Is this really what relationships are about? I expect that if we really believed this, most of us would stay single. Who wants to compete for power as the central aspect of a personal relationship?

But the Jane Caro view is another ideological distortion. What makes us human is not our capacity to enforce our will on others, thereby gaining choices to construct our life path. If we drop this ideological view, then a more attractive vision of personal relationships emerges.

What if part of our humanity is our instinct toward romantic love, and marital love, and maternal and paternal love? If true, men and women would not be competitors, but would fulfil each others’ most important needs.

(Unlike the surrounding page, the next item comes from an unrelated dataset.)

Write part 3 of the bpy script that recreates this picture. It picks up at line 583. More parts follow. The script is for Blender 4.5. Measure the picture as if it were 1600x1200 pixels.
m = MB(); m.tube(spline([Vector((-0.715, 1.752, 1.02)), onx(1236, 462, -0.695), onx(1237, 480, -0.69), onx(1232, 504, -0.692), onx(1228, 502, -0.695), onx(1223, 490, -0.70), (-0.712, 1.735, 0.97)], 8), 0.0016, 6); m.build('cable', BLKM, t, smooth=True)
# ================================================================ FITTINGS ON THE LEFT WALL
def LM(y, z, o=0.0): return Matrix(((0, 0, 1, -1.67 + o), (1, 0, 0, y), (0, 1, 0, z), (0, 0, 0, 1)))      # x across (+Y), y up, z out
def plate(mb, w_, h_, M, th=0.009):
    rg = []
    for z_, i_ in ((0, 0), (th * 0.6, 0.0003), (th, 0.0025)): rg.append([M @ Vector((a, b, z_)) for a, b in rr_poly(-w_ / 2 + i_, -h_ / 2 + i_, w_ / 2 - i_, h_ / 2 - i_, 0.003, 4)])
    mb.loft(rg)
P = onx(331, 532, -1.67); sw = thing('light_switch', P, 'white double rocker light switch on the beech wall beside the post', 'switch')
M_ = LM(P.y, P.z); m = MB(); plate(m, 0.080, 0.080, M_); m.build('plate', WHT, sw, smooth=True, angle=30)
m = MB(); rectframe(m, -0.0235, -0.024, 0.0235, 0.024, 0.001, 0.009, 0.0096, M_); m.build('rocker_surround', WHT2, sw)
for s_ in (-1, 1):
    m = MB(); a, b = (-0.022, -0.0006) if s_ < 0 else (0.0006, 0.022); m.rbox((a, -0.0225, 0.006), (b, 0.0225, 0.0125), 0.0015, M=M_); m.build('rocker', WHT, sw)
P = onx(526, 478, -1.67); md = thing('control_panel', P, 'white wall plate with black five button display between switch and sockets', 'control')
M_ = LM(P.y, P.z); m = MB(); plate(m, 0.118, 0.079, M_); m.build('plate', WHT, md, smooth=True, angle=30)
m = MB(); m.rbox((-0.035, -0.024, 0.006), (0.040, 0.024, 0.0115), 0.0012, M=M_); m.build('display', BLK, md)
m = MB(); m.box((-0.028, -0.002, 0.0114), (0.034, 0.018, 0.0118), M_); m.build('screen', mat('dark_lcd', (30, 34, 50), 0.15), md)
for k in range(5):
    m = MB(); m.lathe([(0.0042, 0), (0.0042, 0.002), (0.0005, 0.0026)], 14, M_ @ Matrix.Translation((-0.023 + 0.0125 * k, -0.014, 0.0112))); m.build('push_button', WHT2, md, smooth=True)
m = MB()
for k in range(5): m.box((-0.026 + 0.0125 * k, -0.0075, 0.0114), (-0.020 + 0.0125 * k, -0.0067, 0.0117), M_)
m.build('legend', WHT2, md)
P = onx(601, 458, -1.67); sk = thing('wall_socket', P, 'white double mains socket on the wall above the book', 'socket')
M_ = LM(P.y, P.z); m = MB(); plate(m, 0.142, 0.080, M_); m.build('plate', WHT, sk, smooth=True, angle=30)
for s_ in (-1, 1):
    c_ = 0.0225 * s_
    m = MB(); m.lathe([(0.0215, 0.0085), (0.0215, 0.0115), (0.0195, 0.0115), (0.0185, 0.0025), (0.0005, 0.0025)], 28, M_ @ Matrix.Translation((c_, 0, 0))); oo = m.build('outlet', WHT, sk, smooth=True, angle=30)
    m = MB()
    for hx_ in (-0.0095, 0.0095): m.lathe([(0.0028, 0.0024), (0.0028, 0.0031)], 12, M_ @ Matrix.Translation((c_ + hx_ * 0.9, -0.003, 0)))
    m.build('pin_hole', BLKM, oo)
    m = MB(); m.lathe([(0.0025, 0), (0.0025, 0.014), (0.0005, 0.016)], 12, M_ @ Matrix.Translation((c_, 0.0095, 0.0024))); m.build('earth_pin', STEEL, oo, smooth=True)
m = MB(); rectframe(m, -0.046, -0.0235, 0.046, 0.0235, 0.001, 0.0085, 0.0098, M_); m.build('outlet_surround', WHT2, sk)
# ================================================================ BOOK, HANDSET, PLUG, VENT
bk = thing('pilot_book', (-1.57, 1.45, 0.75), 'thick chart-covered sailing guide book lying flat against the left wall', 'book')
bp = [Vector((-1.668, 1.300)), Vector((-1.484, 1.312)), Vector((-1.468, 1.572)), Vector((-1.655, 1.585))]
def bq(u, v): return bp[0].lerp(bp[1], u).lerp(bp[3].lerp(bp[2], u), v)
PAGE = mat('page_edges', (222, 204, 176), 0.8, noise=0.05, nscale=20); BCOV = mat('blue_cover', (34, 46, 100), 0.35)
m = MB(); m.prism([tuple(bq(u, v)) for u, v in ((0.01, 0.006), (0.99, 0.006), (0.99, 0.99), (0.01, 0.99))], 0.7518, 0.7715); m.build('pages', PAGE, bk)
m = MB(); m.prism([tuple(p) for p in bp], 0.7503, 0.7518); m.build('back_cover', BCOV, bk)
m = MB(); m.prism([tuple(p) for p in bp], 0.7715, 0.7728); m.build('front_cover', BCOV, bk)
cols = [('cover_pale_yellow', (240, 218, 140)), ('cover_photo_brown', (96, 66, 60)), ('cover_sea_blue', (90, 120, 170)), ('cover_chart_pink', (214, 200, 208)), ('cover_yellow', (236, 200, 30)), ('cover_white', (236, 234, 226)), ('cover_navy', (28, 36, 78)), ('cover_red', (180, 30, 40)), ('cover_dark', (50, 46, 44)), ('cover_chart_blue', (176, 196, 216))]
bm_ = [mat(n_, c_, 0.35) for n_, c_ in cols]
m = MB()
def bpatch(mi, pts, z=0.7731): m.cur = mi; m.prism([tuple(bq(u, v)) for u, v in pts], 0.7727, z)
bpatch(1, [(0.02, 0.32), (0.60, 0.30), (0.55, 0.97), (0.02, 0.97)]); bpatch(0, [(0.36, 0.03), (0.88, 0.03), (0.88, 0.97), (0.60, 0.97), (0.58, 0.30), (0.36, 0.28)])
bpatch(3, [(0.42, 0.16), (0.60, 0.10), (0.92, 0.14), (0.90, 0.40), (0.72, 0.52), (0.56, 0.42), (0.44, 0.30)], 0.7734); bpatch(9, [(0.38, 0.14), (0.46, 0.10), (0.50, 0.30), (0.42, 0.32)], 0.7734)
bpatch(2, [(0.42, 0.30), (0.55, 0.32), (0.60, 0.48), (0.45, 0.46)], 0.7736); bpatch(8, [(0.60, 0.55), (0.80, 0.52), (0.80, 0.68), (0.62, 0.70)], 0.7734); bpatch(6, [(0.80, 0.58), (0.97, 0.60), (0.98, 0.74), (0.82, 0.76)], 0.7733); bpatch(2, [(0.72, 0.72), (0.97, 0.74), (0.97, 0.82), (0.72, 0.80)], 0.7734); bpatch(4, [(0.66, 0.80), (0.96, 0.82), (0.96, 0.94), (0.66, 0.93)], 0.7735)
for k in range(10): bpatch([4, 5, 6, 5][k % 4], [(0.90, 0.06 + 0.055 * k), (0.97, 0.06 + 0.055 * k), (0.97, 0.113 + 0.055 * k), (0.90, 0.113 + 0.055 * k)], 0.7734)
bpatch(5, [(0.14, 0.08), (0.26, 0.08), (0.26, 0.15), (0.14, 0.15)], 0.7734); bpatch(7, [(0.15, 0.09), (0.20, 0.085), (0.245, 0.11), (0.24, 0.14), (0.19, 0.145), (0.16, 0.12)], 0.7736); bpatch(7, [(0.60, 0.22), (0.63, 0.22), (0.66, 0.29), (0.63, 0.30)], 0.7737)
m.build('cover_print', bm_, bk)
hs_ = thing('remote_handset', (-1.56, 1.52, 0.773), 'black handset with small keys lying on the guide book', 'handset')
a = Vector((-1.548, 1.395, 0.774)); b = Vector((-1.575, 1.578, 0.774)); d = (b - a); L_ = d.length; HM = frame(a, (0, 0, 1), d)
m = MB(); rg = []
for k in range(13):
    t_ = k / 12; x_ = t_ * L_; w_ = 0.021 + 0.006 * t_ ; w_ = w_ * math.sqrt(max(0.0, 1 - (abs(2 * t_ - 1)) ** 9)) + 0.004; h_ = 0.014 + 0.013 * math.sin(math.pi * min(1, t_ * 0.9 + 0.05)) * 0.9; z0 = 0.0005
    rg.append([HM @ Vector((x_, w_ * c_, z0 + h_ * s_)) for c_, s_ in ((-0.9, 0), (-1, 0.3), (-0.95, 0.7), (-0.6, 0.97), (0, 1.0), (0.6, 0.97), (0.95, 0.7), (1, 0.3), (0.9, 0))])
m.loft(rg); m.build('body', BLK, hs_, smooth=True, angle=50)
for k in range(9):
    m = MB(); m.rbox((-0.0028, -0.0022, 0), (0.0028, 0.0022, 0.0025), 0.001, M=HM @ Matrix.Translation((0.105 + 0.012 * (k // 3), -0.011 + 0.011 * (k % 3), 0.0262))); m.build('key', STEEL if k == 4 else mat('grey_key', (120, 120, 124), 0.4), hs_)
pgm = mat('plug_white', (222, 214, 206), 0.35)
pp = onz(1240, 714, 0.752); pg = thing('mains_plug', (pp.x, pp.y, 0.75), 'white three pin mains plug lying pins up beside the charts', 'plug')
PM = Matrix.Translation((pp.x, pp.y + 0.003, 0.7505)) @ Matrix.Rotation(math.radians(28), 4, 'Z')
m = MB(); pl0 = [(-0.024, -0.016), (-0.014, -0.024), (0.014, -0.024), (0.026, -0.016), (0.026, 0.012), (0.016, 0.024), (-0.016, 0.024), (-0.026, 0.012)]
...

It would no longer be “power” over the opposite sex we would be seeking, but rather qualities inspiring love and trust.

In summary, the idea that what matters is “choice” leads to some unwelcome conclusions, namely that motherhood is inferior to careers; that a stable family life is inferior to divorce, single motherhood or childlessness; that it is progressive for women to dress like men and behave like men; and that the struggle for power is central to relationships between men and women.

The smarter, more pragmatic feminists don’t really act according to such theory, even if they seek to persuade others to do so.

It would be smart for us to drop the theory altogether. This doesn’t mean, of course, that choice itself is inherently bad, but rather that it is not what defines our humanity. It shouldn’t be made the arch organising principle of life, thereby undermining important things we receive as a longstanding tradition or as an aspect of our unchosen nature.

Isn’t it more intelligent of us to maximise choice in contexts where this is of most benefit to us, rather than to apply it everywhere like an ideological axe, not caring what we cut away in the process?